While the videos were released without much fanfare, they quickly became a bit of a media sensation in Latin America – much to the surprise of those involved in their production. An EFE story with links to the video was reproduced in numerous places and mainstream media that has traditionally backed present drug policies picked up the story. The two most important newspapers in Lima, Peru (El Comercio and La Republica) gave the videos significant coverage, as did the leading daily El Universal in Mexico. In Colombia, both El Tiempo and Semana reported on the videos’ release. Semana’s front page coverage (including links to the videos) was picked up by non-other than Colombian rock superstar, Juanes – who has close to a million followers in Twitter and another million followers on Facebook – who tweeted the videos and linked to them from his website. Twenty-four hours later, more than 500 people had commented on the videos on his Facebook page.

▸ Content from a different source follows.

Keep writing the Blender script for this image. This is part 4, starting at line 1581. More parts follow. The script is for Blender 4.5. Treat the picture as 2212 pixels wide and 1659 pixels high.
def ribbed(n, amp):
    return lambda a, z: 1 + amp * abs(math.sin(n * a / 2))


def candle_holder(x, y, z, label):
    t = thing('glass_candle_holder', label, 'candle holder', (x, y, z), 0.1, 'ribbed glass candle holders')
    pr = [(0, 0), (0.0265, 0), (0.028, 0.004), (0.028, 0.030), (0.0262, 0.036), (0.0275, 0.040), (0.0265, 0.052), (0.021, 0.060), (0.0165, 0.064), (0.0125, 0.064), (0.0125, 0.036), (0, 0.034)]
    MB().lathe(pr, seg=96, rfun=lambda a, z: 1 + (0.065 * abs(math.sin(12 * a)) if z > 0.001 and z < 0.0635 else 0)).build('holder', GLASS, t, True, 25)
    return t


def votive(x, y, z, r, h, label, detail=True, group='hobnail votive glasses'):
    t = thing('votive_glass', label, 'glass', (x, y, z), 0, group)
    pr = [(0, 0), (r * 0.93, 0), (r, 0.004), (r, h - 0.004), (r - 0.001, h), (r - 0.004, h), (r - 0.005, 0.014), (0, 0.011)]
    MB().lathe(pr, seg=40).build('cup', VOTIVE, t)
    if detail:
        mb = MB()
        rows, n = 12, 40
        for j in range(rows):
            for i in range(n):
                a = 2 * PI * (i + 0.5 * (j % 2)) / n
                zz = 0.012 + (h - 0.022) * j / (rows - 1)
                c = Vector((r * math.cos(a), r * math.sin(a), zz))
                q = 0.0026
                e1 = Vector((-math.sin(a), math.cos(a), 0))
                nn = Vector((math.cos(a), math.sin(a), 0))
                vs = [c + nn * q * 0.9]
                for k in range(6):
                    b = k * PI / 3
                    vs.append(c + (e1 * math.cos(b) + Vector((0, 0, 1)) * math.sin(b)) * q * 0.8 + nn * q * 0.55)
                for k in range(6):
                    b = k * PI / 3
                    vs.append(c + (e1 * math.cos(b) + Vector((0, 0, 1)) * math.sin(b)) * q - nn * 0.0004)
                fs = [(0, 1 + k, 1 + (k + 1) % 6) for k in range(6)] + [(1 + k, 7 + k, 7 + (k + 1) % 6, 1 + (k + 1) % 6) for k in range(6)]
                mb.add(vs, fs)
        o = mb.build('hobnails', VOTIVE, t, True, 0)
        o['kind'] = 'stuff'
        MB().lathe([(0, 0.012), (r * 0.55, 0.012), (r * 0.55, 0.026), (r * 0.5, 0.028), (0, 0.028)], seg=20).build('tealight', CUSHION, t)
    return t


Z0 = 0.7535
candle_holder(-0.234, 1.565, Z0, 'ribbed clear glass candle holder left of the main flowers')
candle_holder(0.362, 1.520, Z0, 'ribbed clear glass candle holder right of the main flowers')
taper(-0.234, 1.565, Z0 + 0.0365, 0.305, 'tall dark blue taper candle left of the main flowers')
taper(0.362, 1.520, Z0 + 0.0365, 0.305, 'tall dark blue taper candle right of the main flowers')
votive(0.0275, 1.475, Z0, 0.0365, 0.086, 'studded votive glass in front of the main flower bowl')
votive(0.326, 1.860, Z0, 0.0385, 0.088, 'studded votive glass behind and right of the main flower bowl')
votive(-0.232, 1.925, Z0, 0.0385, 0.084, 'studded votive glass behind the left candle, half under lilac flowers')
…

So in the end, these two moving stories of “drug war” injustices may have had more immediate impact in raising awareness of the collateral damage of the so-called war on drugs than the detailed policy analysis that NGOs tend to churn out. And the audience reached went beyond policy wonks to Juanes fans across Latin America. Maybe hearing more stories like those of Rosa Julia and Analia is what we need to bring about much needed drug policy reform.